Published on: Apr 2, 2007

Rick Daluge announced that he will retire this fall after 24 years as short course director and 35 years overseeing alumni efforts for the University of Wisconsin-Madison College of Agricultural and Life Sciences.

Daluge is a familiar face at agricultural events throughout Wisconsin, especially to alumni of the College's four-year and short-course programs.

"One thing I've learned during my short time at the College is that nearly everybody in Wisconsin agriculture knows and respects Rick Daluge," says CALS dean Molly Jahn. "The strong, loyal support we get from out alumni, both of our four-year and short course programs - is due in large part to Rick's efforts."

Daluge has served under six CALS deans. He was hired by the College in 1972 to serve as secretary-treasurer of the Wisconsin Agricultural and Life Sciences Alumni Association, as well as to coordinate student recruitment and job placement. In 1983 he relinquished the placement and recruitment roles to take over the short course program.

During his tenure as director, the Farm and Industry Short Course has graduated about 2,400 students - roughly one-third of its living alumni. Most of his former students have remained in the state, and many have gone on to leadership positions in farm groups, agricultural businesses and government.

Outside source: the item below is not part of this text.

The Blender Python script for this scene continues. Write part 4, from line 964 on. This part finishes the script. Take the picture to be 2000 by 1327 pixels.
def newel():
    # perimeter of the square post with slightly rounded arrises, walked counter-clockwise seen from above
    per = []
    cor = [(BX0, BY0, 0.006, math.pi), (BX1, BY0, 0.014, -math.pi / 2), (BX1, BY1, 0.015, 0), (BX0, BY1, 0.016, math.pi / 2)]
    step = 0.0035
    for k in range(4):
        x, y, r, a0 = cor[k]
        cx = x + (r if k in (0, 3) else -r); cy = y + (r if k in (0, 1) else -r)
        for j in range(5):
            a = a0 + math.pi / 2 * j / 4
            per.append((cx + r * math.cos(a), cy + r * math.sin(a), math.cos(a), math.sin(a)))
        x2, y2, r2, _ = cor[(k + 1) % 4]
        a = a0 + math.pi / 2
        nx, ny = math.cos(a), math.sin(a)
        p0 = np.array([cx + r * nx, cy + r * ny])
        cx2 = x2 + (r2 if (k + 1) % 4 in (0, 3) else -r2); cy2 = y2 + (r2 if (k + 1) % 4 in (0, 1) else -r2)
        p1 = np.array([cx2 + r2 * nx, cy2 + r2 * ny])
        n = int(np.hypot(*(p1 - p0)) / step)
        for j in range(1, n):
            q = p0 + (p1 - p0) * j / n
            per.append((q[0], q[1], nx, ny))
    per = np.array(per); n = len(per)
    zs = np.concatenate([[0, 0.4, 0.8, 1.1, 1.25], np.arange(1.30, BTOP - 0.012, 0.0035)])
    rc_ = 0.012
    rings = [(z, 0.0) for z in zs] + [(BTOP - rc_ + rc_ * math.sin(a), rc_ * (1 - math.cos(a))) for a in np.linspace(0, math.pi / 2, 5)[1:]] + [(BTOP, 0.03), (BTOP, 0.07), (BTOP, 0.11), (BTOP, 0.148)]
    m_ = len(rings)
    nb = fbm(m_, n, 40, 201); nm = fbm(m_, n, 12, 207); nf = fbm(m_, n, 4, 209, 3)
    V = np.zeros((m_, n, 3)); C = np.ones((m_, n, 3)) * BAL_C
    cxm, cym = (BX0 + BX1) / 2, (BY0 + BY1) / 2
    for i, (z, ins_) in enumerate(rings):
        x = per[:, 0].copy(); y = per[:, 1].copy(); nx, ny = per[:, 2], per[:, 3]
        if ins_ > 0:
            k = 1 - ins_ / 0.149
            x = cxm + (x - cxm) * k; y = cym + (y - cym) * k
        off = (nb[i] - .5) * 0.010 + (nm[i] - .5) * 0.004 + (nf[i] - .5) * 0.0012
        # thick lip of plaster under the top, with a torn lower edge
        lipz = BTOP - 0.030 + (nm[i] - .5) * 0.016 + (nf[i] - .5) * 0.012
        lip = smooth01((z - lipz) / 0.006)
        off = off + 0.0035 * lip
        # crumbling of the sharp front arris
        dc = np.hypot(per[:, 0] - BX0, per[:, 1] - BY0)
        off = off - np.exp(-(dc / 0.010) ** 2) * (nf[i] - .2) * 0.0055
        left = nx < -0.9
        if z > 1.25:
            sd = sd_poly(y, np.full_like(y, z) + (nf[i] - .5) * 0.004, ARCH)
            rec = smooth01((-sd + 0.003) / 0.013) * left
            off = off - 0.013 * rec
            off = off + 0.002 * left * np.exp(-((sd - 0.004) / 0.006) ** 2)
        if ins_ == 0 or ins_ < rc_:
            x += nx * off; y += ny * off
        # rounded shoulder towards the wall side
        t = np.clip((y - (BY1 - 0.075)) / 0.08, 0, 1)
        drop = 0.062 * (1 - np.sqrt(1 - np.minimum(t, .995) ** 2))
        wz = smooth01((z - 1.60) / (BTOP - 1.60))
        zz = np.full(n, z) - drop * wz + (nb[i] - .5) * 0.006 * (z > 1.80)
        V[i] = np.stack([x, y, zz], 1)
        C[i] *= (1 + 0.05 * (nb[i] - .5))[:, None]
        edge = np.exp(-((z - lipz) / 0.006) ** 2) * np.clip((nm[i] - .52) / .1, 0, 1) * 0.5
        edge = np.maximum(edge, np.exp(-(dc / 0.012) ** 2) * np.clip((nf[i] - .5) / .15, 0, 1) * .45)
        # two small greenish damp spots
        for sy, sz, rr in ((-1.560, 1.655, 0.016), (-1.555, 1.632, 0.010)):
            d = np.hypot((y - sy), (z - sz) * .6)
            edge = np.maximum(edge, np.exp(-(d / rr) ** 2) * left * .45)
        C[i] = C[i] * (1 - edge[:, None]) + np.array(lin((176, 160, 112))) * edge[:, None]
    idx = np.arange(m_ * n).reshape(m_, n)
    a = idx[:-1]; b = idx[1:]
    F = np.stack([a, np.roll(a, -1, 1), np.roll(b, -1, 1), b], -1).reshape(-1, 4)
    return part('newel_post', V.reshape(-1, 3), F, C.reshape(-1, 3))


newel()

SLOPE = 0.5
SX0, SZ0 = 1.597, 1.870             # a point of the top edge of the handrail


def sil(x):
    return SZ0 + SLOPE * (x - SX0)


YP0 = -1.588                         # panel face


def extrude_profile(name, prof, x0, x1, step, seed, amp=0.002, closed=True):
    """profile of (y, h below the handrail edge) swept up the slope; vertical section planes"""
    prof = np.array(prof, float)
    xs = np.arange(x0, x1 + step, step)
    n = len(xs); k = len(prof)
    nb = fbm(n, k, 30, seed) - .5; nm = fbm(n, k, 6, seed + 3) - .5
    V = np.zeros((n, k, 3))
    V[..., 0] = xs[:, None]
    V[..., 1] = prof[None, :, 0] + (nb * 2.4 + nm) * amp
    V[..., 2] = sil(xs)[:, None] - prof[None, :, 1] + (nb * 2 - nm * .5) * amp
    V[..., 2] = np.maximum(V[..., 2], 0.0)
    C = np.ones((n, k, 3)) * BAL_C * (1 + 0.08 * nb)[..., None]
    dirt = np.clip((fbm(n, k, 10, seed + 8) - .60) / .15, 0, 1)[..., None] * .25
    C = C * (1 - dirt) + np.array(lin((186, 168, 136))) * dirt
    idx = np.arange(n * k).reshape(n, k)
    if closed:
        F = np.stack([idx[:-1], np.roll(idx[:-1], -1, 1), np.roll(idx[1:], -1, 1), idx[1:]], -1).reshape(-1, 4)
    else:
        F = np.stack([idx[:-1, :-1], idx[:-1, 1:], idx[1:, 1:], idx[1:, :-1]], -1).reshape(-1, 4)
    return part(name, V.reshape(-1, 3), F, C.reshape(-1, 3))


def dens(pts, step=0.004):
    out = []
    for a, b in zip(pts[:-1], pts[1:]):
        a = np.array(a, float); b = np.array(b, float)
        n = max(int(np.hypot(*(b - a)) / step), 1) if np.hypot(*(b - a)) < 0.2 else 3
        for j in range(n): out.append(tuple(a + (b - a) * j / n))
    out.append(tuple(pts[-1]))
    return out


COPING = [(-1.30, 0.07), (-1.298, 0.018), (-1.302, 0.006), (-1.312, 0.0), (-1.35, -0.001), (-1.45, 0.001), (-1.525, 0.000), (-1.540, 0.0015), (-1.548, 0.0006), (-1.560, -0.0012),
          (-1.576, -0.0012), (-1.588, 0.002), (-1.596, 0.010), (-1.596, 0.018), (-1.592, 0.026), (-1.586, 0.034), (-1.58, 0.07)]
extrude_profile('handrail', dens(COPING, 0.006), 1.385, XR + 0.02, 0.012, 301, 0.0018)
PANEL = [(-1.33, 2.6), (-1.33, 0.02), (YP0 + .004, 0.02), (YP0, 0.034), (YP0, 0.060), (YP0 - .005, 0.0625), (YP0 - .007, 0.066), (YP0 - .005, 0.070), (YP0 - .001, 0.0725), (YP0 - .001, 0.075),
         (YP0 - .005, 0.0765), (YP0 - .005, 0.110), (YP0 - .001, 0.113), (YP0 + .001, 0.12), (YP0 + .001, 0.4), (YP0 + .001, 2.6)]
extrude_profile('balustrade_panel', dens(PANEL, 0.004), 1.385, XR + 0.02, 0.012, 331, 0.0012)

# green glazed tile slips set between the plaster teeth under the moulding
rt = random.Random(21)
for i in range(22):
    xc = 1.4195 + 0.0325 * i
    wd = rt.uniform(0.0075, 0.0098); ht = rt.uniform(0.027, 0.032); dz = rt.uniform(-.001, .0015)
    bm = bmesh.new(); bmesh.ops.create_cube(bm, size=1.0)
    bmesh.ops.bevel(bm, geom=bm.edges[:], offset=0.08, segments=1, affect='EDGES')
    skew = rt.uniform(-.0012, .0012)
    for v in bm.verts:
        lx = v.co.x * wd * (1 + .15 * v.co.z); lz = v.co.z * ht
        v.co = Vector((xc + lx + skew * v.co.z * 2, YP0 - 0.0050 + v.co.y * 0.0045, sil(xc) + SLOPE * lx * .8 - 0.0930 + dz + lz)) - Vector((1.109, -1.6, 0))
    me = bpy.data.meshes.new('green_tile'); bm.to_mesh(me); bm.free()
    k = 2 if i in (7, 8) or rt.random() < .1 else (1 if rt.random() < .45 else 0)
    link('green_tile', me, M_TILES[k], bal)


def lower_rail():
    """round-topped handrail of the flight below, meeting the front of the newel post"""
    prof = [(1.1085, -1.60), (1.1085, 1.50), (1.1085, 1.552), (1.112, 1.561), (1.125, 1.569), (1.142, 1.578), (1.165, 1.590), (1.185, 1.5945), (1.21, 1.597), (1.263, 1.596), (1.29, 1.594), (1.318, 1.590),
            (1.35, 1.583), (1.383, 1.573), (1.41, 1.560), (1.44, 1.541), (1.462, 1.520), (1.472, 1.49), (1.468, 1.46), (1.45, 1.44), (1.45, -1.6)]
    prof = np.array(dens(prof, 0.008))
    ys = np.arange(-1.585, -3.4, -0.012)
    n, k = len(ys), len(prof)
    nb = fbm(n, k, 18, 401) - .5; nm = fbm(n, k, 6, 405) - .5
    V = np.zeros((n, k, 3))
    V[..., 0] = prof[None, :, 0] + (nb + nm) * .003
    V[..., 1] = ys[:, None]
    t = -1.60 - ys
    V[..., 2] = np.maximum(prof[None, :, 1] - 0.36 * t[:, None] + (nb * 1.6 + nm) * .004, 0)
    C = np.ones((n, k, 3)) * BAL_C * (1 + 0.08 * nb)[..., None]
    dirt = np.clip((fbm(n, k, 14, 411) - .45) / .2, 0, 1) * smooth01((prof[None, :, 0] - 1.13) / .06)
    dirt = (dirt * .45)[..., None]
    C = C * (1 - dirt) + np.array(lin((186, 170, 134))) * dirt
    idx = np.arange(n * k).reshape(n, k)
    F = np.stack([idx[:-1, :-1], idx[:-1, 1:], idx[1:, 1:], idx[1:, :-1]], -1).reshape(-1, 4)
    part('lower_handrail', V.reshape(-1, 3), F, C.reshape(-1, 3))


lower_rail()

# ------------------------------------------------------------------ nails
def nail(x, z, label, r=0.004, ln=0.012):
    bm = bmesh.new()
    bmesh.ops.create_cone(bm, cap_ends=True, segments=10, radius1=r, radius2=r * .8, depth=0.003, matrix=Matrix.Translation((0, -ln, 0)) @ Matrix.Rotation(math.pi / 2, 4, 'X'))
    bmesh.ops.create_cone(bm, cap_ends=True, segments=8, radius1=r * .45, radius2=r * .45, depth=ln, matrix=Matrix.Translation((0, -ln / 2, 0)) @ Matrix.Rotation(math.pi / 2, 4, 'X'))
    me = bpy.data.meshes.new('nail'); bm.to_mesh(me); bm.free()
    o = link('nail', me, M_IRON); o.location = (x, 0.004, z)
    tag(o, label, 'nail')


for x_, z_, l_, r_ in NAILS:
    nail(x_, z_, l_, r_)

Daluge has been able to maintain enrollment in the short course program despite the fact that Wisconsin farm numbers are half what they were when he took over the program.

"I think we have done a good job of keeping the program relevant by updating our curriculum" he says. "For example, in addition to our production agriculture courses, we now a have green industry track with courses in horticulture and greenhouse management."

Since Daluge started with WALSAA, the group's membership has grown from 300 to more than 2,000. He helped the group establish endowments totaling $570,000 that fund more than $20,000 annually in scholarships. He also helped start the group's signature event, the Football Fireup, that draws about 1,000 alumni back to campus for a a pre-game picnic each fall.

"The nice thing about this job is that as I travel across the state I'm constantly running into former students." Daluge says. "They're all over, and the diversity of what they're doing and what they've accomplished is simply amazing."